Amazon Ring doorbells ‘unjustifiably invaded’ neighbour’s privacy, judge rules

The use of the doorbell was found to be in breach of the UK Data Protection Act and UK GDPR

Adam Smith
Friday 15 October 2021 14:02 BST

A person using a Ring doorbell was found to have “unjustifiably invaded” the privacy of their neighbour by using the device, a judge has ruled.

Dr Mary Fairhurst argued that the devices installed on her neighbour Jon Woodard’s house broke data laws and contributed to harassment. Woodard claimed the devices were installed in good faith to deter burglars, but the judge upheld the claims of Dr Fairhurst.

"Personal data may be captured from people who are not even aware that the device is there, or that it records and processes audio and personal data," Judge Melissa Clarke said in her judgement.

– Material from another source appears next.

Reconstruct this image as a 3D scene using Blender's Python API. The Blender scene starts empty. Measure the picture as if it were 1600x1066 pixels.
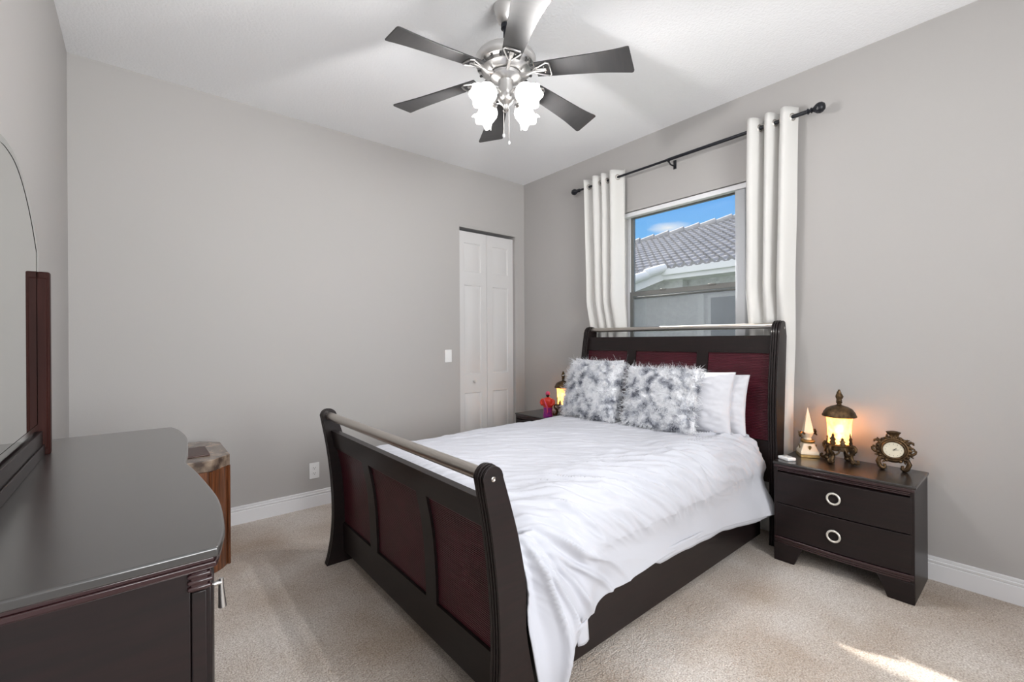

At the time, Ring doorbells collected audio data automatically with no way of disabling it – an option that was rolled out to the devices in 2020.

Judge Clarke said that she found the audio data that could capture conversations "even more problematic and detrimental than video data" and that it was a breach of the UK Data Protection Act and UK GDPR, as reported by the BBC.

Amazon said that customers must "respect their neighbours’ privacy, and comply with any applicable laws when using their Ring device” and that it had “put features in place across all our devices to ensure privacy, security and user control remain front and centre - including customisable privacy zones to block out ‘off-limit’ areas, motion zones to control the areas customers want their Ring device to detect motion, and Audio Toggle to turn audio on and off."

However, the judge said that “even if an activation zone is disabled so that the camera does not activate to film by movement in that area, activation by movement in one of the other non-disabled activation zones will cause the camera to film across the whole field of view."

The Independent has reached out to Amazon for more information about how it informed users about Ring’s potential privacy violations if used improperly.

This is not the first instance that the smart home giant has been criticised for violating others’ privacy, however. The internet-connected doorbells have been hacked in the past, and used for police surveillance in the United States.

As well as doorbells, Ring is developing a drone that flies around the home to check whether the users’ home is secure, although privacy critics have called the product Amazon’s "most chilling home surveillance product" to date.

In 2020, Amazon also had to recall a batch of the products because they were catching fire.

Ring’s “video doorbell’s battery can overheat when the incorrect screws are used for installation, posing fire and burn hazards,” according to a recall notice from the United States Consumer Product Safety Commission (CPSC).